What to produce =>
Going from the top of the data below, give again each line through the one containing "obj('grip_rib', g, 'lid_blue2', l)", both ends kept.

Data segment =>
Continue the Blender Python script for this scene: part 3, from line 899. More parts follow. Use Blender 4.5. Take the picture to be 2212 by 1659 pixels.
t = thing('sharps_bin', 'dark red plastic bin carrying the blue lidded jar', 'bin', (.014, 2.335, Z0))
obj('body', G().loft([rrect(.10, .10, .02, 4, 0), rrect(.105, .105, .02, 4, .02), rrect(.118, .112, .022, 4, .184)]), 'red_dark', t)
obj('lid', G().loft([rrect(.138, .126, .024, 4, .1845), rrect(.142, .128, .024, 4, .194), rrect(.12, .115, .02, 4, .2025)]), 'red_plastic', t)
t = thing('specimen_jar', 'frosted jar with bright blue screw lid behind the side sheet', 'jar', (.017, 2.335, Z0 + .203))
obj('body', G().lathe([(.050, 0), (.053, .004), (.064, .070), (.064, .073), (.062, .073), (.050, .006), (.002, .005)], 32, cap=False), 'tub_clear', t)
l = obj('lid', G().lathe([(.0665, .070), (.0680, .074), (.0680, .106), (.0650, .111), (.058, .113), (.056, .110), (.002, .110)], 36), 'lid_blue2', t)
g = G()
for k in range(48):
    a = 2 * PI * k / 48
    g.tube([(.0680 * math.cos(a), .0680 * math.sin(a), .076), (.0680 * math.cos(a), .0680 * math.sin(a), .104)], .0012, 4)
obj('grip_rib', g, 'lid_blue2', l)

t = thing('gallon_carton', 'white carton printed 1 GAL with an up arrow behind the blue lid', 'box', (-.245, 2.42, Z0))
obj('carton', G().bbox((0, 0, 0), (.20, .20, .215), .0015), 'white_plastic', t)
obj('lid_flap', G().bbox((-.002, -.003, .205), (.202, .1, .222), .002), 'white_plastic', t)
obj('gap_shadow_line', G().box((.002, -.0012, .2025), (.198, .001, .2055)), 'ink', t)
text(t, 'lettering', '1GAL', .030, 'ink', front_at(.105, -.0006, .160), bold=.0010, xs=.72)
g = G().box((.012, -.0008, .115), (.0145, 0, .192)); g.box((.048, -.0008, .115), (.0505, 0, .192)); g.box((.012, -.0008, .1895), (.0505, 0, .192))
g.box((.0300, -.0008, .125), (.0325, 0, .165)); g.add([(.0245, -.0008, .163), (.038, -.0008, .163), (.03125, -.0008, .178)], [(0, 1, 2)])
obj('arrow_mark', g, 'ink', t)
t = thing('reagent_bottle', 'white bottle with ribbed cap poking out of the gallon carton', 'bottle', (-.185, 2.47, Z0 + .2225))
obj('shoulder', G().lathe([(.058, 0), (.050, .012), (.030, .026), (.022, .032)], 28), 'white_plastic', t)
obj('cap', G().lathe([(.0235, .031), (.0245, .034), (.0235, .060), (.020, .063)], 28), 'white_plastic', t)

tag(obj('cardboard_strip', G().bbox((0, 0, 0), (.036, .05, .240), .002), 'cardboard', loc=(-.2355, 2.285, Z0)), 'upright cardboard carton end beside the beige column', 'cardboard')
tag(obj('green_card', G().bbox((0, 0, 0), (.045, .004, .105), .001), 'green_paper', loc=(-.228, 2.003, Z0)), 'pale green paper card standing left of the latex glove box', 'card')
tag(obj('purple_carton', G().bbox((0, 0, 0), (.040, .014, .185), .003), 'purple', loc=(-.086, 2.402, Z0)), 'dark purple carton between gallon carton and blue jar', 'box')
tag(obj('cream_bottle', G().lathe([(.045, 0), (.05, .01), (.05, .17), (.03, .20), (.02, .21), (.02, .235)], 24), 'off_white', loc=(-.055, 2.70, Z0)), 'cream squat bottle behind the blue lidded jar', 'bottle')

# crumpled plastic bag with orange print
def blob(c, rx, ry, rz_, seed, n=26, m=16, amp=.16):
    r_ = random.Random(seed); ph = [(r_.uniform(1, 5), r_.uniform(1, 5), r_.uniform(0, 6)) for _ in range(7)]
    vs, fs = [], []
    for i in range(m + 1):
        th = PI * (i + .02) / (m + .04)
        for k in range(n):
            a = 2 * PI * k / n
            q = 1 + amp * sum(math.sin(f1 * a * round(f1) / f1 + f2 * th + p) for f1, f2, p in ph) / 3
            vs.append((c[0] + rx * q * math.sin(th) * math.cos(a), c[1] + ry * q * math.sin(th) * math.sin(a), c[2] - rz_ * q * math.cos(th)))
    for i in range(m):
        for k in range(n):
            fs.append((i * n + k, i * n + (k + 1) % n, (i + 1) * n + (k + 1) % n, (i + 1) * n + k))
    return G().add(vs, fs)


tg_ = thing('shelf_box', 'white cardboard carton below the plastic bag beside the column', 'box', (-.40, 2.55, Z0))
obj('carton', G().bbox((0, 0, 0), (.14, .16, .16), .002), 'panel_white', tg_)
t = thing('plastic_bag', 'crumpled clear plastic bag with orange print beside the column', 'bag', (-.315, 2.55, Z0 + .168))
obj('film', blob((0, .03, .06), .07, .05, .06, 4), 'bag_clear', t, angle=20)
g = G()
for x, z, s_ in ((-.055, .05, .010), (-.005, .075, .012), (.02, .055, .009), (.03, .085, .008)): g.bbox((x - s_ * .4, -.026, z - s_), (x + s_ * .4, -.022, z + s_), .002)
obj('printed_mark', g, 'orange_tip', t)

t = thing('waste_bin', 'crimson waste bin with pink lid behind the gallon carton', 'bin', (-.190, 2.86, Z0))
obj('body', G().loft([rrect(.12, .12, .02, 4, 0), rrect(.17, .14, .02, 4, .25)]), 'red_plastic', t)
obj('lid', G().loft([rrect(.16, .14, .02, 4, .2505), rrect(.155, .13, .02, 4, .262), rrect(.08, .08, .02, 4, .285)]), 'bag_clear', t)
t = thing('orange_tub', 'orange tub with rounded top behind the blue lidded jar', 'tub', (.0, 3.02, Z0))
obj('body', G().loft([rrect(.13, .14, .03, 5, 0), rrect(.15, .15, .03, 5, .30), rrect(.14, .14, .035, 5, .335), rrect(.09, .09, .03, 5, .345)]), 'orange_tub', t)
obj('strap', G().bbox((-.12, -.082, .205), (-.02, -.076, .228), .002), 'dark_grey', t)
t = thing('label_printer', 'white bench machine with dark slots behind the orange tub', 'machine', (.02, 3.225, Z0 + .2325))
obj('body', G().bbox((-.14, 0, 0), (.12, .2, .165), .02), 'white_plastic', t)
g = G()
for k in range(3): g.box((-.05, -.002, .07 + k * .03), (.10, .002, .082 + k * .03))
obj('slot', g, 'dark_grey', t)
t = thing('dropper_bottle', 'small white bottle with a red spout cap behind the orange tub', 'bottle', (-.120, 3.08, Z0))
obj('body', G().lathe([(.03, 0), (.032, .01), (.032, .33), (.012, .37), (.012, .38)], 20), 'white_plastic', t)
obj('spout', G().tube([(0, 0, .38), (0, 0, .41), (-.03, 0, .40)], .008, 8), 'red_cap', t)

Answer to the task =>
Continue the Blender Python script for this scene: part 3, from line 899. More parts follow. Use Blender 4.5. Take the picture to be 2212 by 1659 pixels.
t = thing('sharps_bin', 'dark red plastic bin carrying the blue lidded jar', 'bin', (.014, 2.335, Z0))
obj('body', G().loft([rrect(.10, .10, .02, 4, 0), rrect(.105, .105, .02, 4, .02), rrect(.118, .112, .022, 4, .184)]), 'red_dark', t)
obj('lid', G().loft([rrect(.138, .126, .024, 4, .1845), rrect(.142, .128, .024, 4, .194), rrect(.12, .115, .02, 4, .2025)]), 'red_plastic', t)
t = thing('specimen_jar', 'frosted jar with bright blue screw lid behind the side sheet', 'jar', (.017, 2.335, Z0 + .203))
obj('body', G().lathe([(.050, 0), (.053, .004), (.064, .070), (.064, .073), (.062, .073), (.050, .006), (.002, .005)], 32, cap=False), 'tub_clear', t)
l = obj('lid', G().lathe([(.0665, .070), (.0680, .074), (.0680, .106), (.0650, .111), (.058, .113), (.056, .110), (.002, .110)], 36), 'lid_blue2', t)
g = G()
for k in range(48):
    a = 2 * PI * k / 48
    g.tube([(.0680 * math.cos(a), .0680 * math.sin(a), .076), (.0680 * math.cos(a), .0680 * math.sin(a), .104)], .0012, 4)
obj('grip_rib', g, 'lid_blue2', l)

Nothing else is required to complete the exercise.